WASHINGTON. — Bush administration officials hailed a United Nations report released Wednesday showing that world cocaine production remained flat in 2007 compared with 2006, even though cultivation of the raw coca leaf in Colombia alone showed a “shocking” increase.
Officials said farmers are planting more coca because the Colombian government’s anti-drug policies are making it harder to turn the leaf into cocaine.
“The cocaine industry is under stress,” said John Walters, director of the Office of National Drug Control Policy. “It can’t produce at the same level.”
But critics of the Bush administration’s emphasis on aggressive law enforcement partnerships in Latin America in the battle against drug trafficking pointed to the cultivation figure in Colombia — as well as the smaller increase in cultivation in Bolivia and Peru — to claim that the policies are not working.

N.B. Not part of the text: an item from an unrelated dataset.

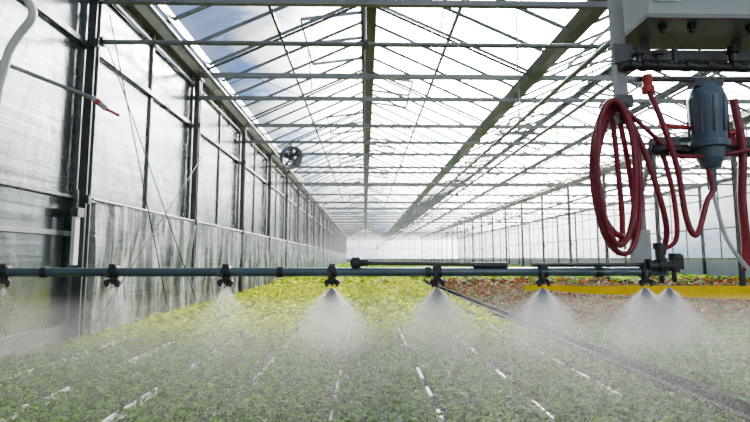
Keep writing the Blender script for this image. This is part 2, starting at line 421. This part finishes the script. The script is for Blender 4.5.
# droplets
def droplets():
    P=[];S=[]
    for i,x in enumerate(NZ+[1.46]):
        strength=1. if x>-.3 else (.02,.03,.05,.15)[min(i,3)]
        n=int(72000*strength)
        r=.006+.37*rng.beta(1.15,1.9,n)
        a=np.clip(rng.uniform(-.60,.60,n)+rng.normal(0,.14,n),-1.0,1.0); e=rng.normal(0,.2,n)
        P.append(np.stack([x+r*np.sin(a),YB+r*np.sin(e),ZB-.07-r*np.cos(a)*.85],1)); S.append(rng.uniform(.0003,.0006,n))
        n=int(12000*max(strength,.5))
        r=rng.uniform(.1,1,n)**.6
        P.append(np.stack([x+rng.normal(0,.3,n)*r,YB+rng.normal(.05,.3,n),ZB-.1-.62*r],1)); S.append(rng.uniform(.0003,.0007,n))
    P=np.concatenate(P);S=np.concatenate(S)
    k=P[:,2]>.15; P=P[k];S=S[k]; n=len(P)
    T=np.array([[1,1,1],[1,-1,-1],[-1,1,-1],[-1,-1,1]],float)
    V=(P[:,None,:]+T[None]*S[:,None,None]).reshape(-1,3)
    o=(np.arange(n)*4)[:,None]
    F=np.stack([np.concatenate([o,o+1,o+2],1),np.concatenate([o,o+3,o+1],1),np.concatenate([o,o+2,o+3],1),np.concatenate([o+1,o+3,o+2],1)],1).reshape(-1,3)
    bedobj('water_spray',[(V,F,np.ones((len(V),4)))],DROP)
droplets()
def vol(name,dens,aniso,c,d,col=(.97,.97,.97,1)):
    m,nt,out=newmat(name+'_volume'); v=N(nt,'ShaderNodeVolumeScatter',Density=dens,Anisotropy=aniso); v.inputs['Color'].default_value=col
    nt.links.new(v.outputs[0],out.inputs['Volume']); b=MB(); b.box(c,d,m); b.obj(name)
vol('water_mist',.045,.45,(1.4,3.1,.435),(9.0,2.6,.53))
vol('added_haze',.0012,.5,(6.6,44,2.7),(19.6,76,3.6))  # thin volume added through the interior for haze and soft glare
# ------------------------------------------------------------ irrigation machine
def M(a,b_,d=0.): return Vector((a*U,YB+d,ZC+b_*U))
b=MB()
# housing
b.box(M(366,270,.0),(.82,.30,.30),GREYP); b.box(M(366,237,.0),(.86,.34,.02),STEEL)
b.box(M(298,270,-.155),(.12,.01,.16),WHITEP)
for a in (300,330,390): b.lathe(M(a,235,-.1),[(0,.02),(-.02,.02),(-.022,.012),(-.04,.012)],BLACK)
b.box(M(350,215,.05),(.62,.05,.05),DSTEEL); b.box(M(300,226,.05),(.03,.04,.08),DSTEEL); b.box(M(400,226,.05),(.03,.04,.08),DSTEEL)
# grooved wheels on rail
for x in (1.62,2.02):
    for y in (YB-.1,YB+.12):
        b.lathe((x-.03,y,ZC+1.49),[(0,.05),(.012,.05),(.022,.035),(.038,.035),(.048,.05),(.06,.05)],DSTEEL,(1,0,0))
# mast
b.bar(M(264,300),M(266,138),.05,.05,STEEL,up=(1,0,0)); b.box(M(266,160,-.03),(.075,.02,.06),DSTEEL)
b.box(M(266,210,-.03),(.09,.02,.1),DSTEEL)
# upper manifold
b.tube([M(262,196,-.05),M(420,194,-.05)],.022,BLACK,12); b.tube([M(280,184,-.02),M(420,184,-.02)],.013,DSTEEL,10)
for a in (272,285,300,330,352,378,398):
    b.lathe(M(a-3,196,-.05),[(0,.028),(.03,.028)],BLACK,(1,0,0))
for a in (280,300): b.lathe(M(a,196,-.05),[(0,.016),(.05,.016),(.052,.03),(.062,.03)],BLACK); 
b.lathe(M(378,196,-.05),[(0,.018),(.06,.018),(.065,.03),(.1,.02)],BLACK)
b.lathe(M(288,186,-.05),[(0,.022),(-.05,.022),(-.06,.03),(-.09,.03)],REDB)
b.tube([M(318,214,-.05),M(318,196,-.05)],.014,DSTEEL,8)
# lower manifold
b.tube([M(288,110,-.04),M(420,106,-.04)],.022,BLACK,12); b.tube([M(300,122,.0),M(420,122,.0)],.014,BOOM,10)
for a in (292,306,322,372,388): b.lathe(M(a-3,109,-.04),[(0,.028),(.03,.028)],BLACK,(1,0,0))
b.box(M(305,116,-.02),(.12,.06,.05),DSTEEL); b.box(M(380,118,0),(.16,.05,.06),DSTEEL)
b.lathe(M(372,112,-.04),[(0,.018),(.06,.018),(.06,.035),(.075,.035)],REDB); b.tube([M(296,134,-.06),M(330,130,-.06)],.012,REDB,8)
# canister
s=.9
prof=[(0,.02),(-.02,.022),(-.025,.045),(-.05,.055),(-.055,.075),(-.09,.085),(-.10,.09),(-.19,.088),(-.33,.08),(-.335,.094),(-.365,.094),(-.37,.07),(-.42,.062),(-.47,.045),(-.475,.025),(-.58,.022),(-.60,.014)]
c0=M(343,179,-.08)
b.lathe(c0,[(h*s*1.02,r*s) for h,r in prof],BLUEG,seg=28)
for k in range(10):
    t=k*math.pi/5; c=c0+Vector((.079*math.cos(t),.079*math.sin(t),0)); b.bar(c+Vector((0,0,-.10)),c+Vector((0,0,-.27)),.007,.007,DSTEEL)
b.box(M(343,174,-.08),(.14,.06,.03),DSTEEL)
# lower support
b.bar(M(283,118,.03),M(283,-4,.03),.035,.03,STEEL,up=(1,0,0)); b.box(M(280,12,0.02),(.09,.03,.16),GREYP)
b.bar(M(283,60,.03),M(300,118,.03),.02,.02,STEEL,up=(0,1,0))
# valve block
b.lathe(M(288,-8),[(-.03,.034),(.02,.034),(.02,.04),(.05,.04),(.05,.026),(.1,.024)],BLACK,(1,0,0))
b.lathe(M(297,-12),[(0,.03),(.05,.03),(.06,.022),(.1,.022),(.1,.03),(.13,.03)],DSTEEL)
b.lathe(M(312,-14),[(0,.02),(.06,.02),(.065,.028),(.09,.028)],BLACK)
for dx in (-.03,.03):
    b.lathe(M(304,-14)+Vector((dx,0,0)),[(0,.012),(-.03,.012),(-.05,.008)],BLACK)
b.box(M(313,-4),(.05,.04,.07),BLACK)
b.obj('irrigation_machine')
# hoses
def P(l,n=8,d=0): return spline([M(*(p if len(p)==3 else (p[0],p[1],d))) for p in l],n)
b=MB(); R=.0135
for i in range(5):
    pts=[]; cx=(246,250,254,248,258)[i]; rx=(20,25,23,13,18)[i]; ry=(72,76,66,70,74)[i]; cz=(84,80,86,82,78)[i]; ph=.5*i
    for k in range(41):
        t=2*math.pi*k/40
        a=math.sin(t); c=math.cos(t); w=rx*(1-.2*c)
        pts.append(M(cx+w*a+3*math.sin(2*t+ph),cz+ry*c,-.1+.03*i+.012*math.sin(t+ph)))
    b.tube(pts,R,RED,10,False)
b.tube(P([(262,158,-.03),(276,120,-.05),(290,70,-.06),(300,30,-.04),(300,4,0)]),R,RED,10)
b.tube(P([(288,170,-.05),(292,140,-.1),(303,90,-.12),(309,40,-.12),(318,22,-.12),(332,55,-.11),(340,70,-.1),(338,104,-.07)]),R,RED,10)
b.tube(P([(254,150,-.1),(266,145,-.06),(288,124,-.06),(310,104,-.05),(340,100,-.1),(380,106,-.1),(410,108,-.08)]),.011,RED,10)
b.tube(P([(374,160,-.06),(376,110,-.08),(372,60,-.08),(376,20,-.06),(378,-12,-.04)]),.019,RED,12)
b.tube(P([(299,8,.0),(312,20,-.02),(312,60,-.02),(306,100,-.01),(300,112,-.01)]),.012,RED,10)
b.tube([M(240,154,-.03),M(268,156,-.03)],.016,DSTEEL,8)
b.obj('hose_coil')
b=MB(); b.tube(P([(341,78,-.08),(343,50,-.1),(350,20,-.1),(366,-6,-.1),(388,-24,-.08),(410,-26,-.05)]),.009,WHITEP,10); b.obj('drain_hose')
# ------------------------------------------------------------ fan
fx,fy,fz=-1.93,12.35,ZC+2.62
b=MB(); q_=.86
b.tube([(fx,fy,ZC+3.05),(fx,fy,fz+.34)],.02,DSTEEL,8)
ax=Vector((.62,-.66,-.42)).normalized()
c=Vector((fx,fy,fz))
b.lathe(c-ax*.12,[(h*q_,r*q_) for h,r in [(0,.30),(.03,.33),(.2,.33),(.24,.36),(.24,.34),(.2,.31),(.03,.31),(0,.28)]],STEEL,ax,28,cap=False)
b.lathe(c-ax*.18,[(0,.06),(.02,.09),(.2,.09),(.22,.07)],BLACK,ax,16)
e1=ax.cross(Vector((0,0,1))).normalized(); e2=ax.cross(e1)
for k in range(5):
    t=k*2*math.pi/5; d=e1*math.cos(t)+e2*math.sin(t); s=ax.cross(d)
    b.add([c+d*.07-s*.03,c+d*.25-s*.08+ax*.03,c+d*.25+s*.07-ax*.04,c+d*.07+s*.04-ax*.03],[(0,1,2,3)],DSTEEL)
for rr in (.12,.2,.27):
    b.tube([c+ax*.09+(e1*math.cos(t*math.pi/12)+e2*math.sin(t*math.pi/12))*rr for t in range(25)],.004,STEEL,5,False)
for k in range(8):
    t=k*math.pi/4; d=e1*math.cos(t)+e2*math.sin(t); b.tube([c+ax*.09,c+ax*.09+d*.29],.004,STEEL,5)
b.bar(c+e1*.30,c+Vector((0,0,.34)),.02,.02,DSTEEL,up=(0,1,0)); b.bar(c-e1*.30,c+Vector((0,0,.34)),.02,.02,DSTEEL,up=(0,1,0))
b.obj('circulation_fan')
# ------------------------------------------------------------ left side pipework
b=MB()
b.tube(spline([(-3.22,4.1,ZC+2.6),(-3.0,4.1,ZC+2.3),(-2.93,4.1,ZC+2.12),(-3.05,4.1,ZC+1.92),(-3.13,4.1,ZC+1.7),(-3.19,4.1,ZC+1.1),(-3.19,4.1,.1)],8),.035,WHITEP,12)
for z in (1.1,1.9,2.5): b.box((-3.24,4.1,z),(.08,.03,.04),DSTEEL)
b.obj('heating_pipe')
b=MB()
b.tube([(-3.3,4.2,ZC+1.76),(-2.56,4.5,ZC+1.5)],.02,STEEL,10)
b.tube([(-2.58,4.48,ZC+1.51),(-2.47,4.515,ZC+1.415)],.028,GREYP,10); b.tube([(-2.55,4.49,ZC+1.487),(-2.52,4.5,ZC+1.46)],.031,REDB,10); b.tube([(-2.47,4.515,ZC+1.415),(-2.36,4.55,ZC+1.36)],.016,REDB,8)
b.obj('support_arm')
b=MB()
b.box((-3.17,5.32,ZC+.2),(.04,.08,.55),WHITEP); b.tube([(-3.17,5.32,ZC+.45),(-3.17,5.32,ZC+.75)],.012,STEEL,8); b.box((-3.17,5.34,ZC+.5),(.08,.12,.1),DSTEEL)
b.obj('wall_bracket')
# ------------------------------------------------------------ light
sd=Vector((.292,.873,.391)).normalized()
L=bpy.data.lights.new('sun','SUN'); L.energy=17; L.angle=math.radians(2.5); L.color=(1,.93,.78)
lo=bpy.data.objects.new('sun',L); scene.collection.objects.link(lo); lo.rotation_euler=sd.to_track_quat('Z','Y').to_euler(); lo.location=(10,30,20)
w=bpy.data.worlds.new('sky'); scene.world=w; w.use_nodes=True; nt=w.node_tree; nt.nodes.clear()
out=nt.nodes.new('ShaderNodeOutputWorld'); bg=nt.nodes.new('ShaderNodeBackground')
tc=N(nt,'ShaderNodeTexCoord')
dot=N(nt,'ShaderNodeVectorMath',operation='DOT_PRODUCT'); dot.inputs[1].default_value=sd; nt.links.new(tc.outputs['Generated'],dot.inputs[0])
mp=N(nt,'ShaderNodeMapping'); mp.inputs['Scale'].default_value=(1,1,2.2); nt.links.new(tc.outputs['Generated'],mp.inputs[0])
nz=N(nt,'ShaderNodeTexNoise',Scale=4.2,Detail=7.,Roughness=.6); nt.links.new(mp.outputs[0],nz.inputs['Vector'])
g=N(nt,'ShaderNodeMapRange'); g.inputs[1].default_value=.84; g.inputs[2].default_value=.96; g.inputs[3].default_value=-.03; g.inputs[4].default_value=.3
nt.links.new(dot.outputs['Value'],g.inputs[0])
ad=N(nt,'ShaderNodeMath',operation='ADD'); nt.links.new(nz.outputs[0],ad.inputs[0]); nt.links.new(g.outputs[0],ad.inputs[1])
cr=N(nt,'ShaderNodeMapRange'); cr.inputs[1].default_value=.48; cr.inputs[2].default_value=.62; nt.links.new(ad.outputs[0],cr.inputs[0])
mx=N(nt,'ShaderNodeMix',data_type='RGBA'); mx.inputs[6].default_value=(.05,.26,.75,1); mx.inputs[7].default_value=(1.5,1.5,1.44,1)
nt.links.new(cr.outputs[0],mx.inputs[0])
gl=N(nt,'ShaderNodeMapRange'); gl.inputs[1].default_value=.83; gl.inputs[2].default_value=1.; gl.inputs[3].default_value=0; gl.inputs[4].default_value=1
nt.links.new(dot.outputs['Value'],gl.inputs[0])
pw=N(nt,'ShaderNodeMath',operation='POWER'); pw.inputs[1].default_value=3.; nt.links.new(gl.outputs[0],pw.inputs[0])
ml=N(nt,'ShaderNodeMath',operation='MULTIPLY_ADD'); ml.inputs[1].default_value=70.; ml.inputs[2].default_value=.85; nt.links.new(pw.outputs[0],ml.inputs[0])
nt.links.new(mx.outputs[2],bg.inputs[0]); nt.links.new(ml.outputs[0],bg.inputs[1]); nt.links.new(bg.outputs[0],out.inputs[0])
# ------------------------------------------------------------ camera
cd=bpy.data.cameras.new('camera'); cd.lens=23.04; cd.sensor_width=36; cd.clip_end=500
co=bpy.data.objects.new('camera',cd); scene.collection.objects.link(co); co.location=(0,0,ZC)
co.rotation_euler=(math.radians(95.6),0,math.radians(-1.2)); scene.camera=co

Especially troublesome were the figures for Colombia, where the United States has invested more than $1 billion since 2000 trying to help the Colombian government tame coca cultivation in what is the world’s biggest producer of cocaine.
Coca cultivation rose by a “shocking” 27 percent alone in Colombia in 2007, said Antonio Maria Costa, executive director of the United Nations Office on Drugs and Crime, even as cocaine production there declined by 2 percent.
The rise in coca cultivation marks a reversal in the trend since 2000, when the Colombian government began Plan Colombia, an anti-drug program funded in part by the U.S. government.
The U.N. report will undoubtedly renew the debate in Congress over whether the Plan Colombia program is succeeding in reducing coca cultivation.